Part of the driver should include a description of how its scope restrictions
and security model work. The driver and FW together must ensure that RPCs
provided by user space are mapped to the appropriate scope. If the validation is
done in the driver then the validation can read a 'command effects' report from
the device, or hardwire the enforcement. If the validation is done in the FW,
then the driver should pass the fwctl_rpc_scope to the FW along with the command.

The driver and FW must cooperate to ensure that either fwctl cannot allocate
any FW resources, or any resources it does allocate are freed on FD closure.  A
driver primarily constructed around FW RPCs may find that its core PCI function
and RPC layer belongs under fwctl with auxiliary devices connecting to other
subsystems.

Each device type must be mindful of Linux's philosophy for stable ABI. The FW
RPC interface does not have to meet a strictly stable ABI, but it does need to
meet an expectation that userspace tools that are deployed and in significant
use don't needlessly break. FW upgrade and kernel upgrade should keep widely
deployed tooling working.

Development and debugging focused RPCs under more permissive scopes can have
less stabilitiy if the tools using them are only run under exceptional
circumstances and not for every day use of the device. Debugging tools may even
require exact version matching as they may require something similar to DWARF
debug information from the FW binary.

Security Response
=================

The kernel remains the gatekeeper for this interface. If violations of the
scopes, security or isolation principles are found, we have options to let
devices fix them with a FW update, push a kernel patch to parse and block RPC
commands or push a kernel patch to block entire firmware versions/devices.

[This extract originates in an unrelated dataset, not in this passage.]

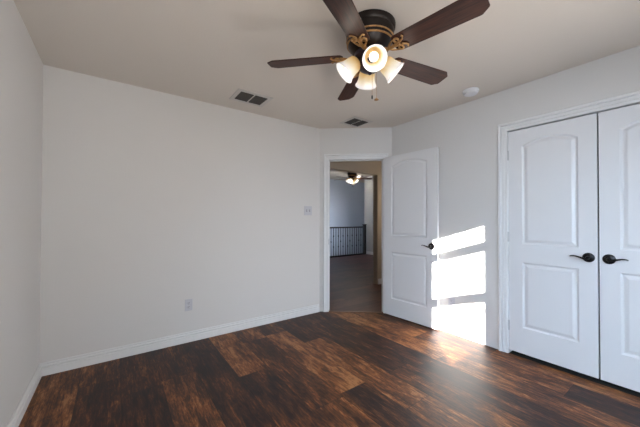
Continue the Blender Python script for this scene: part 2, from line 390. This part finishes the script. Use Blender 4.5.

While the kernel can always directly parse and restrict RPCs, it is expected
that the existing kernel pattern of allowing drivers to delegate validation to
FW to be a useful design.

Existing Similar Examples
=========================

The approach described in this document is not a new idea. Direct, or near
direct device access has been offered by the kernel in different areas for
decades. With more devices wanting to follow this design pattern it is becoming
clear that it is not entirely well understood and, more importantly, the
security considerations are not well defined or agreed upon.

Some examples:

 - HW RAID controllers. This includes RPCs to do things like compose drives into
   a RAID volume, configure RAID parameters, monitor the HW and more.

 - Baseboard managers. RPCs for configuring settings in the device and more

 - NVMe vendor command capsules. nvme-cli provides access to some monitoring
   functions that different products have defined, but more exist.

 - CXL also has a NVMe-like vendor command system.

 - DRM allows user space drivers to send commands to the device via kernel
   mediation

 - RDMA allows user space drivers to directly push commands to the device
   without kernel involvement

 - Various “raw” APIs, raw HID (SDL2), raw USB, NVMe Generic Interface, etc.

The first 4 are examples of areas that fwctl intends to cover. The latter three
are examples of denied behavior as they fully overlap with the primary purpose
of a kernel subsystem.

Some key lessons learned from these past efforts are the importance of having a
common user space project to use as a pre-condition for obtaining a kernel
driver. Developing good community around useful software in user space is key to
getting companies to fund participation to enable their products.